As It Turns 100, MUNI Showing Its Age

On the San Francisco Municipal Transit Agency's (MUNI) centennial birthday, Zusha Elinson reports on the sad fact that service is slower than it was when it began 100 years ago.

1 minute read

April 3, 2012, 7:00 AM PDT

By Jonathan Nettler @nettsj


Elinson traces the history of MUNI, which began in 1912 as a streetcar line, the A and B, which eventually ran from the ferries to the beach, and compares historic travel times for several routes compared to today and finds that, almost uniformly, they all have slowed.

Elinson turns to Peter Straus, a retired Muni service planner, to provide the reason for the somewhat depressing state of affairs, "Streetcars ruled the road, and there wasn't much getting in the way - no car traffic - and we didn't have all the traffic lights and stop signs," said Straus. "Back then it was basically ‘load and go,' " he added, "and there was nothing to slow them down."

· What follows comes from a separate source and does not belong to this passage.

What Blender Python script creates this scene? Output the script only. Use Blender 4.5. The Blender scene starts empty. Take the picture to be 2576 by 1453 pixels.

Fret not, however, MUNI has plans to upend a century of slowing service on several lines. According to Elinson, "Officials at the San Francisco Municipal Transportation Agency are preparing a plan to speed several routes, including the 30, the J and the N. This is scheduled to be done by removing stop signs, programming traffic signals so they stay green for buses, creating additional bus-only traffic lanes and removing some bus stops."